If you are an investor in Asia, for example, you are naturally inclined to see Europe and particularly the EU as a single market for trade and investment. You may well find it baffling and irritating that the UK is not part of the euro. You know what happened in 1992 (Black Wednesday) but whereas most people in Britain saw that as proof that sterling should not merge with the euro, you, the Asian investor may well have seen it as proof that it should, (arguably because you are more logical and less emotional than the British public).

So the fact that the British electorate voted for a referendum at all pretty much stamped out the last embers of hope that the pound would ever become the euro.

After 24th June 2016, when it was announced that the UK had decided to leave the EU, sterling fell by c.10% to 85p per euro and has largely traded within the range of 85-90p since then. In three years it has devalued from 70-75 to 85-90, a pasting over the whole Brexit period of around 20%.

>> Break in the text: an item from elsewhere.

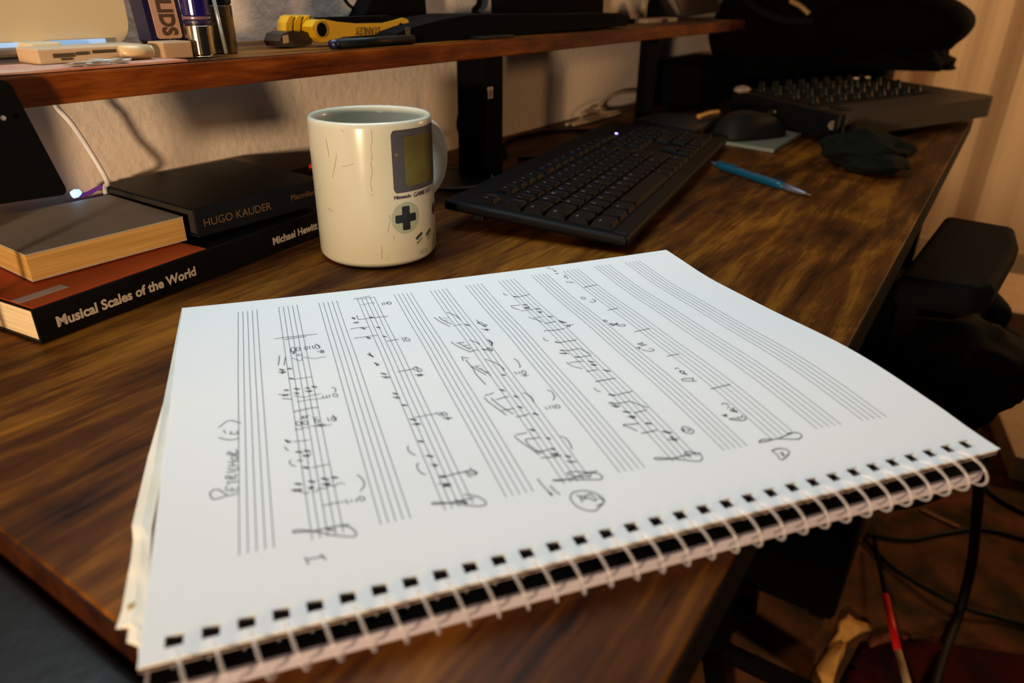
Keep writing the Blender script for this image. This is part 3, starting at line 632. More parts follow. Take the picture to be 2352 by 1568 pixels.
# lit indicator ring
lp = KM @ Vector((X0+(NX+0.5)*UK, 0.0155+5.62*UK, 0.0090))
led = obj('indicator_light', lathe([(0.0009, 0.0), (0.0009, 0.0003), (0.0019, 0.0003), (0.0019, 0.0)], lp, 20), mat('led_blue', (0.2, 0.2, 0.9), 0.4, emit=(0.35, 0.33, 1.0), es=9.0), kb, local=True)
tag(led, 'glowing blue ring indicator')
obj('indicator_dot', lathe([(0, 0.0003), (0.0008, 0.0003), (0.0008, 0.0)], KM @ Vector((X0+(NX+1.6)*UK, 0.0155+5.62*UK, 0.0090)), 12), M_MATTE, kb, local=True)

# ================================================================== BOOKS
def book(name, label, x0, x1, y0, y1, z0, z1, rz, cov, pages, spine='front', ct=0.0012, inset=0.002):
    """soft or hard cover book lying flat; origin at its front left bottom corner"""
    t = thing(name, label, 'book', (x0, y0, z0), rz)
    L = x1-x0; D = y1-y0; H = z1-z0
    obj('cover', bx(0, L, 0, D, 0, ct, bev=0.0003, seg=1), cov, t, local=True)
    obj('cover', bx(0, L, 0, D, H-ct, H, bev=0.0003, seg=1), cov if not isinstance(cov, list) else cov[0], t, local=True)
    if spine == 'front': obj('spine', bx(0, L, -ct*0.2, ct*1.2, 0.0002, H-0.0002, bev=0.0006, seg=2), cov, t, local=True); pb = (inset, L-inset, ct*1.2, D-inset)
    elif spine == 'back': obj('spine', bx(0, L, D-ct, D, 0.0002, H-0.0002, bev=0.0004, seg=1), cov, t, local=True); pb = (inset, L-inset, inset, D-ct)
    b = bmesh.new(); x, X, y, Y = pb
    box(b, x, X, y, Y, ct, H-ct); obj('page_block', b, pages, t, local=True)
    return t
M_BPAGE = mat('cream_pages', (0.74, 0.60, 0.40), 0.85, col2=(0.58, 0.45, 0.28), scale=260, stretch=(0.05, 0.05, 3), spec=0.1)
M_COVK = mat('black_cover', (0.0035, 0.0028, 0.003), 0.5, spec=0.12)
M_COVO = mat('orange_cover', (0.50, 0.075, 0.010), 0.5, spec=0.2, col2=(0.36, 0.042, 0.006), scale=12)
M_SPTXT = mat('spine_lettering', (0.50, 0.42, 0.33), 0.6)
M_GOLD = mat('gold_lettering', (0.16, 0.085, 0.035), 0.5)
r1 = math.atan2(0.3795-0.3696, 0.1858-0.0848)
b1 = book('book', 'thick black paperback with orange cover, Musical Scales of the World, bottom of the stack', 0.0846, 0.325, 0.3696, 0.500, 0.0004, 0.0212, r1, M_COVK, M_BPAGE)
obj('front_cover_art', bx(0.0015, 0.117, 0.001, 0.128, 0.0208, 0.02125), M_COVO, b1, local=True)
obj('cover_label', bx(-0.0001+0.002, 0.030, 0.013, 0.021, 0.02125, 0.0214), mat('cover_blurb', (0.42, 0.30, 0.26), 0.6), b1, local=True)
sf = lambda x, y: Vector((x, -0.00045, y))
obj('lettering', text_mesh('Musical Scales of the World', 0.0085, lambda x, y: Vector((0.0105+x*0.985, -0.00045, 0.0066+y)), bold=0.0003), M_SPTXT, b1, local=True)
obj('lettering', text_mesh('Michael Hewitt', 0.0078, lambda x, y: Vector((0.1745+x, -0.00045, 0.0070+y)), bold=0.00025), M_SPTXT, b1, local=True)
b2 = book('book', 'old paperback with grey cover and yellowed page edges lying on the orange book', 0.1040, 0.2031, 0.4075, 0.503, 0.0226, 0.0392, -0.035, mat('grey_cover', (0.46, 0.45, 0.44), 0.6, spec=0.3), mat('yellow_pages', (0.58, 0.33, 0.09), 0.9, col2=(0.42, 0.22, 0.05), scale=200, stretch=(0.05, 0.05, 3)), spine='back', ct=0.0007, inset=0.0004)
b3 = book('book', 'black hardback with HUGO KAUDER on its spine beside the yellow-edged book', 0.2065, 0.3195, 0.3965, 0.513, 0.0245, 0.0445, -0.02, mat('kauder_cover', (0.0055, 0.006, 0.009), 0.5, spec=0.14), mat('dark_page_edge', (0.02, 0.016, 0.012), 0.8), ct=0.0016)
obj('lettering', text_mesh('HUGO KAUDER', 0.0079, lambda x, y: Vector((0.0050+x, -0.00055, 0.0066+y))), M_GOLD, b3, local=True)
obj('lettering', text_mesh('Macmillan', 0.0060, lambda x, y: Vector((0.0800+x, -0.00055, 0.0090+y))), M_GOLD, b3, local=True)
# thin black pen case with a red-tipped pen on top of the dark book
pc0 = thing('pencil_case', 'small black case on the desk behind the HUGO KAUDER book and the mug', 'case', (0.375, 0.475, 0.0))
obj('body', bx(0.328, 0.425, 0.455, 0.495, 0.0005, 0.030, bev=0.008, seg=3), M_MATTE, pc0)
obj('zip', bx(0.335, 0.418, 0.4542, 0.4552, 0.018, 0.020), M_BLACK, pc0)
rp = at(712, 386, 0.440, 1)
pn = thing('pen', 'pen with red cap sticking out behind the mug', 'pen', (rp.x+0.03, 0.435, rp.z-0.004))
obj('barrel', tube([(rp.x+0.004, 0.437, rp.z-0.0003), (rp.x+0.09, 0.425, rp.z-0.004)], 0.0032, 12, sm=0), M_BLACK, pn, smooth=True)
obj('cap', lathe([(0, -0.005), (0.003, -0.0045), (0.0042, -0.002), (0.0042, 0.008), (0, 0.008)], (rp.x+0.003, 0.4372, rp.z), 16, axis=(1, -0.12, -0.04)), mat('red_plastic', (0.75, 0.02, 0.03), 0.35), pn, smooth=True)

# ================================================================== THINGS LEFT AND BEHIND THE BOOKS
# small black tablet on a stand, left edge
tb = thing('tablet', 'small black tablet on a stand at the left edge in front of the shelf', 'tablet', (0.03, 0.365, 0.0))
TR, BR = at(20, 183, 0.372, 1), at(159, 446, 0.366, 1); dn = BR-TR
lx = Vector((-0.078, 0.006, 0.003)); thick = Vector((0.0, 0.006, 0.001))
def rquad(P, ex, ey, r, n=6):
    Lx, Ly = ex.length, ey.length; a, b = ex.normalized(), ey.normalized(); pts = []
    for cx, cy, s in ((r, r, PI), (Lx-r, r, 1.5*PI), (Lx-r, Ly-r, 0), (r, Ly-r, 0.5*PI)):
        for k in range(n+1): t = s+PI/2*k/n; pts.append(P + a*(cx+r*math.cos(t)) + b*(cy+r*math.sin(t)))
    return pts
obj('body', prism(rquad(TR, lx, dn, 0.004), thick), M_MATTE, tb)
obj('stand', tube([(0.045, 0.3765, 0.092), (0.035, 0.376, 0.05), (0.012, 0.365, 0.004), (-0.02, 0.33, 0.0025)], 0.0022, 8), M_MATTE, tb)
q = at(2, 270, 0.369, 1); obj('badge', lathe([(0, 0), (0.0012, 0), (0.0012, 0.0003)], (q.x, 0.3667, q.z), 12, axis=(0, -1, 0)), mat('badge_grey', (0.3, 0.28, 0.27), 0.4), tb)
# white cable hanging on the wall
tag(obj('cable', tube([(0.170, 0.470, 0.1180), at(130, 245, 0.49, 1), at(165, 285, 0.49, 1), at(205, 345, 0.49, 1), at(246, 416, 0.485, 1), (0.209, 0.509, 0.040), (0.209, 0.512, 0.001)], 0.0018, 10), mat('white_cable', (0.80, 0.76, 0.78), 0.4), origin=(0.20, 0.49, 0.05), smooth=True), 'white cable hanging from the shelf behind the books', 'cable')
# purple cord with blue light, behind the books
pc = thing('usb_cord', 'purple cord with small glowing blue light behind the yellowed book', 'cord', (0.19, 0.508, 0.0))
obj('cord', tube([at(168, 452, 0.507, 1), at(200, 445, 0.508, 1), at(232, 430, 0.510, 1), at(262, 438, 0.509, 1), at(285, 448, 0.507, 1), at(320, 452, 0.507, 1)], 0.0016, 8), mat('purple_cord', (0.16, 0.03, 0.22), 0.5, emit=(0.20, 0.03, 0.35), es=0.25), pc, smooth=True)
q = at(172, 445, 0.504, 1); obj('light', lathe([(0, -0.003), (0.0025, -0.002), (0.003, 0.001), (0.0018, 0.004), (0, 0.0045)], q, 14, axis=(1, 0, 0.2)), mat('led_cyan', (0.3, 0.6, 1.0), 0.4, emit=(0.25, 0.62, 1.0), es=2.4), pc, smooth=True)

# ================================================================== ON THE DESK, RIGHT
# glass coaster behind the mug
cs = thing('coaster', 'dark round coaster with pale rim on the desk behind the mug', 'coaster', (0.517, 0.425, 0.0))
obj('disc', lathe([(0, 0.0002), (0.042, 0.0002), (0.044, 0.003), (0, 0.003)], (0.517, 0.4225, 0), 48), M_BLACK, cs)
obj('rim', lathe([(0.0435, 0.0026), (0.0452, 0.0026), (0.0452, 0.0040), (0.0435, 0.0040), (0.0435, 0.0026)], (0.517, 0.4225, 0), 48), mat('rim_pale', (0.20, 0.16, 0.12), 0.4), cs)
# black cables beside the first post
tag(obj('cable', tube([at(1070, 140, 0.49, 1), at(1071, 200, 0.49, 1), at(1073, 280, 0.49, 1), (0.640, 0.49, 0.0035)], 0.0034, 10), M_MATTE, origin=(0.64, 0.49, 0.06), smooth=True), 'thick black cable hanging straight down left of the near shelf post', 'cable')
tag(obj('cable', tube([at(1098, 229, 0.48, 1), at(1068, 238, 0.48, 1), at(1052, 280, 0.48, 1), at(1062, 315, 0.48, 1), at(1094, 334, 0.48, 1), at(1120, 345, 0.485, 1)], 0.0020, 8), M_MATTE, origin=(0.63, 0.48, 0.04), smooth=True), 'thin black cable curling out from behind the near shelf post', 'cable')
tag(obj('cable', tube([(0.58, 0.44, 0.0024), at(1160, 358, 0.0024), at(1155, 335, 0.0024), at(1200, 312, 0.0024), at(1300, 300, 0.0024), at(1400, 303, 0.0024), (0.83, 0.40, 0.0024), (0.775, 0.395, 0.0024), (0.70, 0.400, 0.0024), at(1250, 360, 0.0024), at(1190, 366, 0.0024)], 0.0022, 8), M_MATTE, origin=(0.75, 0.44, 0), smooth=True), 'black cable lying in a flat loop on the desk behind the keyboard', 'cable')
wc = [at(1300, 296, 0.492, 1), at(1330, 275, 0.492, 1), at(1345, 254, 0.49, 1), at(1385, 258, 0.488, 1), at(1420, 264, 0.488, 1), at(1400, 275, 0.486, 1), at(1350, 270, 0.486, 1), at(1315, 288, 0.484, 1), at(1360, 290, 0.480, 1), at(1420, 284, 0.480, 1), at(1395, 262, 0.492, 1), at(1375, 248, 0.494, 1), at(1395, 225, 0.497, 1), at(1430, 212, 0.499, 1), at(1468, 212, 0.499, 1), at(1500, 225, 0.499, 1)]
for p in wc: p.z = max(p.z, 0.003)
tag(obj('cable', tube(wc, 0.0024, 8), mat('beige_cable', (0.42, 0.30, 0.22), 0.5), origin=(1.0, 0.49, 0), smooth=True), 'bundle of pale beige cable against the wall behind the keyboard', 'cable')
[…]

The current received wisdom of currency experts and assorted talking heads is that sterling will fall again (i.e. it might break up through 90) if the UK leaves the EU “without a deal”. It is hard to imagine otherwise in the midst of the inevitable doomsday panic that will result.

IT’S NEVER A ONE WAY BET – MIND THE RALLY?

But as they used to stay on the floor of the London stock market, “mind the rally!”

It seems to me that the demand for currency havens is a little above average at present. Currency havens are sought by citizens of certain nations wanting to park their money legitimately abroad. I am thinking primarily of China at present. According to Bloomberg there are 50 million unoccupied apartments in China owned by speculators, sorry, investors. By definition, an asset that yields no rent is only worth holding if its price rises and a capital gain results. Good luck with that, everyone.

In the light of that it makes some sense that Chinese investors are known to have been buying apartments rising above glamorous Lewisham, South East London, off plan. Historically, the UK is a stable democracy that values property rights very highly. You don’t have to take my word for it. Here is an index of European property rights which rates the UK at number one. (Ireland is #9, France #12, Italy #18, Portugal #19, Spain #22 and Turkey #30 but I’m sure your holiday home will be absolutely fine).

The Swiss franc is a haven currency despite the fact that you have to pay to hold it. This may have something to do with the historic ask-no-questions policy of Swiss banks (I think that’s supposed to be over, isn’t it?) but it surely also reflects the view that the Swiss government is about as exciting as a manufacturer of cuckoo clocks but less well known. Havens are not supposed to be exciting and popular.

I may be missing the point but a refreshed and independent UK state, free of EU supervision/interference, and with property rights guaranteed by centuries of legal precedent, seems like it could be quite an attractive proposition, regardless of whether it is more difficult than it used to be to import smelly cheese.